Can clustering scale sublinearly with its clusters? A variational EM acceleration of GMMs and k-means


Dennis Forster, Jörg Lücke ;
Proceedings of the Twenty-First International Conference on Artificial Intelligence and Statistics, PMLR 84:124-132, 2018.


One iteration of standard k-means (i.e., Lloyd’s algorithm) or standard EM for Gaussian mixture models (GMMs) scales linearly with the number of clusters C, data points N, and data dimensionality D. In this study, we explore whether one iteration of k-means or EM for GMMs can scale sublinearly with C at run-time, while improving the clustering objective remains effective. The tool we apply for complexity reduction is variational EM, which is typically used to make training of generative models with exponentially many hidden states tractable. Here, we apply novel theoretical results on truncated variational EM to make tractable clustering algorithms more efficient.
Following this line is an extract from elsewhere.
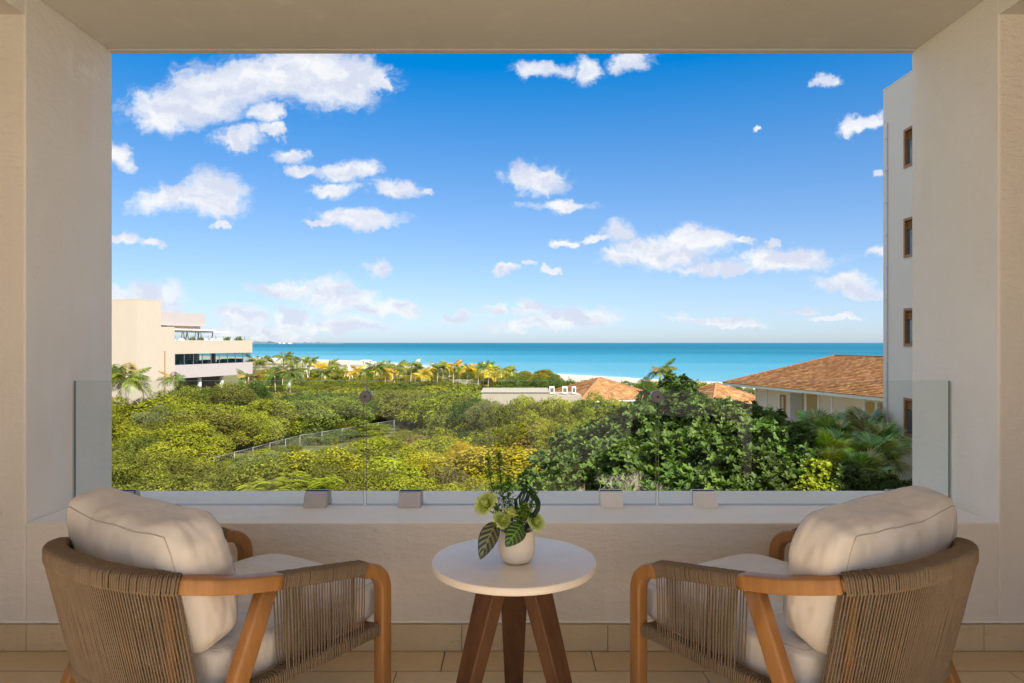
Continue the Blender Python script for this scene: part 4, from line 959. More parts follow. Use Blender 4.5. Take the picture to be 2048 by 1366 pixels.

The basic idea is to use a partial variational E-step which reduces the linear complexity of O(NCD) required for a full E-step to a sublinear complexity. Our main observation is that the linear dependency on C can be reduced to a dependency on a much smaller parameter G which relates to cluster neighborhood relations. We focus on two versions of partial variational EM for clustering: variational GMM, scaling with O(NG²D), and variational k-means, scaling with O(NGD) per iteration. Empirical results show that these algorithms still require comparable numbers of iterations to improve the clustering objective to same values as k-means. For data with many clusters, we consequently observe reductions of net computational demands between two and three orders of magnitude. More generally, our results provide substantial empirical evidence in favor of clustering to scale sublinearly with C.